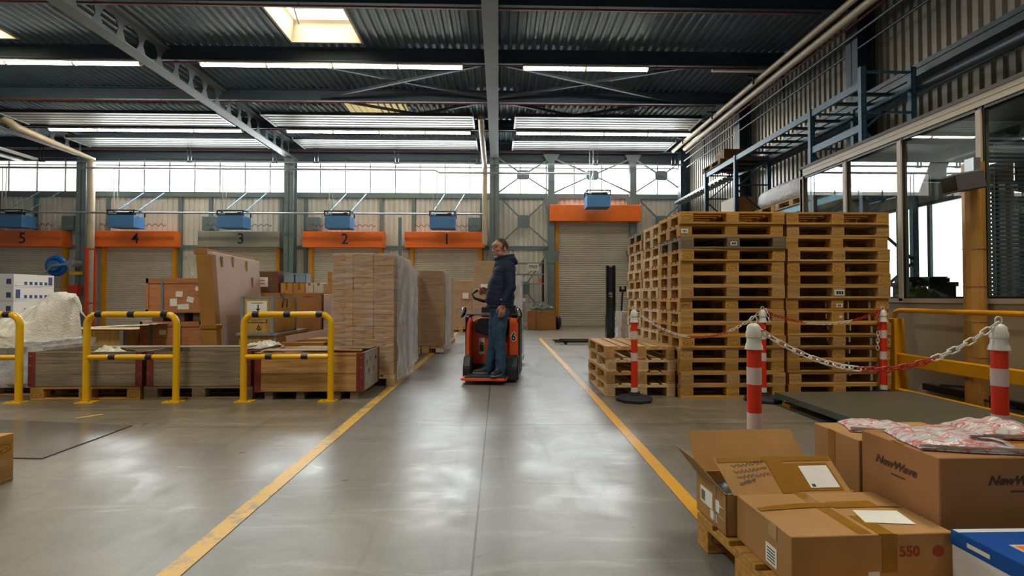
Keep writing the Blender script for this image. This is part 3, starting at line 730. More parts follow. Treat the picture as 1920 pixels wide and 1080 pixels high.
# beige down pipes
pipe([(-.58, 16.6, 7.0), (-.58, 17.2, 6.85), (-.55, 20.15, 6.3), (-.55, 20.15, 3.2)], .1, 'pipe_beige', 'beige drain pipe dropping beside the middle column behind the worker')
pipe([(-16.0, 16.8, 6.98), (-15.9, 17.2, 6.75), (-15.72, 20.1, 6.5), (-15.72, 20.1, .2)], .13, 'pipe_beige', 'beige drain pipe beside the left column near door 4')
g = MB(); g.tube([(-15.62, 19.8, 0), (-15.62, 19.8, 3.0)], .06, 8); g.tube([(-15.3, 19.8, 0), (-15.3, 19.8, 3.0)], .04, 8); g.box(-15.9, -15.15, 19.78, 19.82, 2.95, 3.0); g.box(-15.9, -15.2, 19.78, 19.82, .9, .95)
o = centred(g, 'pipe_guard', 'red_paint', smooth=False); tag(o, 'red tubular pipe guard at the foot of the left column', 'pipe guard')
pipe([(-3.9, 20.3, .0), (-3.9, 20.3, 4.3)], .07, 'column', 'dark grey upright pole between doors 1 and 2')
# long horizontal bar behind the door motors
pipe([(-18.0, 19.75, 4.36), (-.6, 19.75, 4.36)], .035, 'galv', 'long thin grey pipe running past the blue door motors')
# light fitting / tray under the far left girder
g = MB(); g.box(-18.4, -18.1, 14.6, 19.9, 6.35, 6.4); g.mat(1).box(-17.5, -17.3, 15.0, 19.6, 6.32, 6.38)
o = centred(g, 'cable_tray', ['tray', 'white']); tag(o, 'pale cable tray hanging left of the far left girder', 'cable tray')

# ---- blue door motors hung in front of the doors
def motor(x, z, label, y=19.4, w=.95):
    t = thing('door_motor', label, 'door motor', (x, y, z), group='blue door motor units on the back wall')
    g = MB(); g.box(-w / 2, w / 2, 0, .62, 0, .46); g.build('motor_housing', 'blue', t, bevel=.012)
    g = MB(); g.box(-w / 2 - .02, w / 2 + .02, .02, .06, .46, .5); g.box(-w / 2 - .02, w / 2 + .02, -.02, .02, .62, .66)
    for sx in (-1, 1):
        for yy in (0, .6): g.box(sx * w / 2 - .02, sx * w / 2 + .02, yy - .02, yy + .02, .46, .66)
        g.box(sx * w / 2 - .02, sx * w / 2 + .02, 0, .6, .62, .66)
    g.box(-w / 2, w / 2, .58, .62, .62, .66); g.build('mounting_frame', 'steel_dark', t)
    g = MB(); g.cyl((-.25, .2, .55), (.2, .2, .55), .07, n=10); g.box(.2, .34, .12, .3, .47, .6); g.build('motor', 'black', t)
    g = MB()
    for sx in (-1, 1): g.tube([(sx * w * .42, .3, .64), (sx * w * .42 + .35, 1.3 if z < 4 else 1.1, 1.55)], .018, 6)
    g.build('support_strut', 'rack_light', t)
    g = MB()
    for dx in (-.1, .03): g.tube([(dx - w * .25, .1, .64), (dx - w * .25, .1, 2.2)], .014, 6)
    g.build('hanger_rod', 'galv', t)
for u, n in ((36, 5), (238, 4), (437, 3), (634, 2), (829, 1)):
    motor((u - 935) / 49.5, 3.76, 'blue door motor box hanging above the ' + {5: 'housing numbered five', 4: 'housing numbered four', 3: 'grey housing', 2: 'housing numbered two', 1: 'housing numbered one'}[n])
motor((1123 - 935) / 49.2, 4.6, 'blue door motor box above the large orange housing', 19.4, .9)
# small wall boxes
for u, lab in ((148, 'dark wall box between doors 5 and 4'), (401, 'dark wall box left of the door 3 motor'), (590, 'grey duct box left of the door 2 motor'), (890, 'grey wall box right of the door 1 motor')):
    x = (u - 935) / 46.5; g = MB(); g.box(x - .25, x + .25, 20.5, 20.8, 3.8, 4.35); g.box(x + .05, x + .25, 20.45, 20.5, 3.85, 4.1)
    o = centred(g, 'wall_box', 'column', bevel=.01); tag(o, lab, 'wall box')
# spring chains of the blue motors: coiled cables along the wall
for i, (x, n) in enumerate(DOORS):
    g = MB(); pts = [(x - 1.2 + k * .04, 20.3 + .0, 3.98 + .05 * math.sin(k * 1.1)) for k in range(64)]
    g.tube(pts, .012, 5); o = centred(g, 'coiled_cable', 'steel_dark', smooth=True); tag(o, 'coiled cable above the housing numbered ' + ['', 'one', 'two', 'three', 'four', 'five'][n], 'cable', 'coiled cables above the doors')

# ---- hose reel and fire hose point on the left column
t = thing('hose_reel', 'blue hose reel on an arm beside the left column', 'hose reel', (-16.8, 20.1, 2.35))
g = MB(); g.tube([(-.1 + .3 * math.cos(a), -.1, .3 * math.sin(a)) for a in [R(20 * k) for k in range(18)]], .11, 8, closed=True); g.build('hose_coil', 'blue_bright', t, smooth=True)
g = MB(); g.cyl((-.1, -.28, 0), (-.1, .1, 0), .2, n=16); g.build('drum', 'blue', t)
g = MB(); g.beam((-.1, -.3, 0), (.55, -.3, .08), .06, .08); g.beam((-.1, -.3, 0), (-.35, -.3, -.3), .04, .05); g.cyl((.55, -.3, .08), (.55, .2, .08), .13, n=10); g.build('arm', 'galv', t)
t = thing('fire_hose_cabinet', 'small red box with a yellow band above it on the left column', 'fire equipment', (-16.3, 20.1, .8))
g = MB(); g.box(-.18, .18, -.08, .14, .42, .82); g.build('cabinet_box', 'red_paint', t, bevel=.01)
g = MB(); g.box(-.06, .12, -.1, -.08, .4, .5); g.build('notice', 'white_paper', t)
g = MB(); g.box(-.2, .2, -.0, .14, 1.22, 1.34); g.build('yellow_band', 'yellow', t)

# ================================================================== FLOOR MARKINGS
def line(pts, w, mat, label, z=.003):
    m = MB()
    for (a, c) in zip(pts, pts[1:]):
        a, c = Vector(a), Vector(c); d = (c - a).normalized(); n = Vector((-d.y, d.x)) * w / 2
        n3 = lambda p, s: (p.x + s * n.x, p.y + s * n.y, z)
        m.add([n3(a, -1), n3(c, -1), n3(c, 1), n3(a, 1)], [(0, 1, 2, 3)])
    o = centred(m, 'floor_line', mat); tag(o, label, 'floor marking'); return o
line([(-1.35, .4), (-1.365, 20.0)], .10, 'line_worn', 'worn yellow line painted left of the aisle')
line([(1.03, .4), (1.1, 5.9), (1.14, 14.2)], .085, 'line', 'yellow line painted right of the aisle')
line([(1.10, 14.2), (4.2, 14.2)], .12, 'line', 'yellow cross line at the far end of the right aisle line', .0035)
line([(-3.98, 4.95), (-3.86, 5.12)], .05, 'line_worn', 'short remnant of yellow paint near the left floor sheet')

# ================================================================== PALLETS
def pallet_meshes(mb_, mk_):
    d = MB()
    for y, w in ((-.3275, .145), (-.165, .1), (0, .145), (.165, .1), (.3275, .145)): d.box(-.6, .6, y - w / 2, y + w / 2, .122, .144)
    for x in (-.5275, 0, .5275): d.box(x - .0725, x + .0725, -.4, .4, .1, .122)
    deck_ = d.mesh('pallet_deck', mb_, bevel=.002)
    c1 = MB().box(-.0725, .0725, -.05, .05, -.039, .039).mesh('pallet_block_side', mk_, bevel=.003)
    c2 = MB().box(-.0725, .0725, -.0725, .0725, -.039, .039).mesh('pallet_block_mid', mk_, bevel=.003)
    b1 = MB().box(-.6, .6, -.05, .05, 0, .022).mesh('pallet_runner_side', mb_, bevel=.002)
    b2 = MB().box(-.6, .6, -.0725, .0725, 0, .022).mesh('pallet_runner_mid', mb_, bevel=.002)
    return deck_, c1, c2, b1, b2
PM = {k: pallet_meshes(*v) for k, v in {'a': ('pal_a', 'pal_ab'), 'b': ('pal_b', 'pal_bb'), 'c': ('pal_c', 'pal_cb'), 'p': ('pal_p', 'pal_pb')}.items()}
def pallet(kind, label, loc, rz=0, group=None, cat='pallet'):
    dm, c1, c2, b1, b2 = PM[kind]
    t = thing('wooden_pallet', label, cat, loc, rz, group)
    def pt(name, me, l):
        o = bpy.data.objects.new(name, me); COL.objects.link(o); o.parent = t; o.location = l
    pt('deck', dm, (0, 0, 0))
    for x in (-.5275, 0, .5275):
        for y in (-.35, 0, .35): pt('block', c2 if y == 0 else c1, (x, y, .061))
    for y in (-.35, 0, .35): pt('bottom_board', b2 if y == 0 else b1, (0, y, 0))
    return t
def stack(cx, cy, n, desc, group, kinds, rz=0, jit=.012, seed=1, pos=None):
    rr = random.Random(seed); made = []
    for i in range(n):
        if n == 15: o_ = ORD[i]
        else: o_ = ['bottom', 'second from the floor', 'second from the top', 'topmost'][i] if n == 4 else (['lower', 'upper'][i])
        p_ = pallet(kinds[i % len(kinds)], f'{o_} pallet in {desc}', (cx + rr.uniform(-jit, jit), cy + rr.uniform(-jit, jit), i * .1415 if n == 15 else i * .1442), rz + rr.uniform(-.008, .008), group); p_.scale.z = .98 if n == 15 else 1.0; made.append(p_)
    return made
def pallet_label(p, x, z, w=.07, h=.045, bars=9):
    m = MB(); m.box(x - w / 2, x + w / 2, -.4035, -.4005, z - h / 2, z + h / 2); m.mat(1)
    for k in range(bars): xx = x - w * .38 + k * w * .76 / bars; m.box(xx, xx + w * .04 * (1 + k % 3), -.4045, -.4035, z - h * .3, z + h * .3)
    m.build('barcode_label', ['white_paper', 'ink'], p)
SA = stack(2.67, 6.17, 15, 'the tall front stack left of the middle gap', 'pallets of the tall front left stack', 'bababbabaabbcab'.replace('', '')[:12] + 'cbb', seed=3)
SB = stack(3.91, 6.19, 15, 'the tall front stack nearest the office glass', 'pallets of the tall front right stack', 'babbabbbabbabab', seed=5)
stack(2.70, 7.03, 15, 'the middle of three stacks facing the aisle', 'pallets of the middle aisle stack', 'papppapappapapp', jit=.02, seed=8)
stack(2.70, 7.88, 15, 'the farthest of three stacks facing the aisle', 'pallets of the farthest aisle stack', 'ppapppappapppac', jit=.02, seed=9)
stack(1.65, 6.5, 4, 'the low stack beside the aisle', 'pallets of the low stack', 'papa', R(90), .012, 4)
pallet_label(SA[12], .0, .06); pallet_label(SA[13], -.54, .062, .08, .05, 5); pallet_label(SB[8], .0, .066, .11, .065); pallet_label(SB[7], .02, .06, .07, .04, 7); pallet_label(SB[6], .03, .07, .035, .03, 2)
text_mesh('OTC', .045, 'handwriting', 'ink', SA[7], (-.535, -.4015, .06), ext=.0006, shear=.2)
stack(-3.45, 2.72, 2, 'the small pair cut off at the left edge', 'pallets at the left edge of the picture', 'ab', R(90), .0, 2)

# ================================================================== FOREGROUND BOXES ON A PALLET
pallet('b', 'pallet in the right foreground under the open cartons', (1.55, 2.02, 0), R(4))
FZ = .146
def carton_box(name, label, loc, w, d, h, mat='card', rz=0, cat='box', group=None, tape=True, bev=.003, tape_mat='tape', tape_axis='x', rot=None):
    t = thing(name, label, cat, loc, rz, group, rot)
    MB().box(-w / 2, w / 2, -d / 2, d / 2, 0, h).build('box_body', mat, t, bevel=bev)
    if tape:
        g = MB(); e = .0015
        if tape_axis == 'x':
            g.box(-w / 2 - e, w / 2 + e, -.03, .03, h - .001, h + e); g.box(-w / 2 - e, -w / 2, -.03, .03, h - min(.09, h * .4), h); g.box(w / 2, w / 2 + e, -.03, .03, h - min(.09, h * .4), h)
        else:
            g.box(-.03, .03, -d / 2 - e, d / 2 + e, h - .001, h + e); g.box(-.03, .03, -d / 2 - e, -d / 2, h - min(.09, h * .4), h); g.box(-.03, .03, d / 2, d / 2 + e, h - min(.09, h * .4), h)
        g.build('tape', tape_mat, t)
    return t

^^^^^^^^

WRITTEN EXERCISE:
In the data above, please extract the lines from the first one through the line with "o = centred(g, 'cable_tray', ['tray', 'white']);", exactly, and keep pictures out.

ANSWER BELOW:
Keep writing the Blender script for this image. This is part 3, starting at line 730. More parts follow. Treat the picture as 1920 pixels wide and 1080 pixels high.
# beige down pipes
pipe([(-.58, 16.6, 7.0), (-.58, 17.2, 6.85), (-.55, 20.15, 6.3), (-.55, 20.15, 3.2)], .1, 'pipe_beige', 'beige drain pipe dropping beside the middle column behind the worker')
pipe([(-16.0, 16.8, 6.98), (-15.9, 17.2, 6.75), (-15.72, 20.1, 6.5), (-15.72, 20.1, .2)], .13, 'pipe_beige', 'beige drain pipe beside the left column near door 4')
g = MB(); g.tube([(-15.62, 19.8, 0), (-15.62, 19.8, 3.0)], .06, 8); g.tube([(-15.3, 19.8, 0), (-15.3, 19.8, 3.0)], .04, 8); g.box(-15.9, -15.15, 19.78, 19.82, 2.95, 3.0); g.box(-15.9, -15.2, 19.78, 19.82, .9, .95)
o = centred(g, 'pipe_guard', 'red_paint', smooth=False); tag(o, 'red tubular pipe guard at the foot of the left column', 'pipe guard')
pipe([(-3.9, 20.3, .0), (-3.9, 20.3, 4.3)], .07, 'column', 'dark grey upright pole between doors 1 and 2')
# long horizontal bar behind the door motors
pipe([(-18.0, 19.75, 4.36), (-.6, 19.75, 4.36)], .035, 'galv', 'long thin grey pipe running past the blue door motors')
# light fitting / tray under the far left girder
g = MB(); g.box(-18.4, -18.1, 14.6, 19.9, 6.35, 6.4); g.mat(1).box(-17.5, -17.3, 15.0, 19.6, 6.32, 6.38)
o = centred(g, 'cable_tray', ['tray', 'white']); tag(o, 'pale cable tray hanging left of the far left girder', 'cable tray')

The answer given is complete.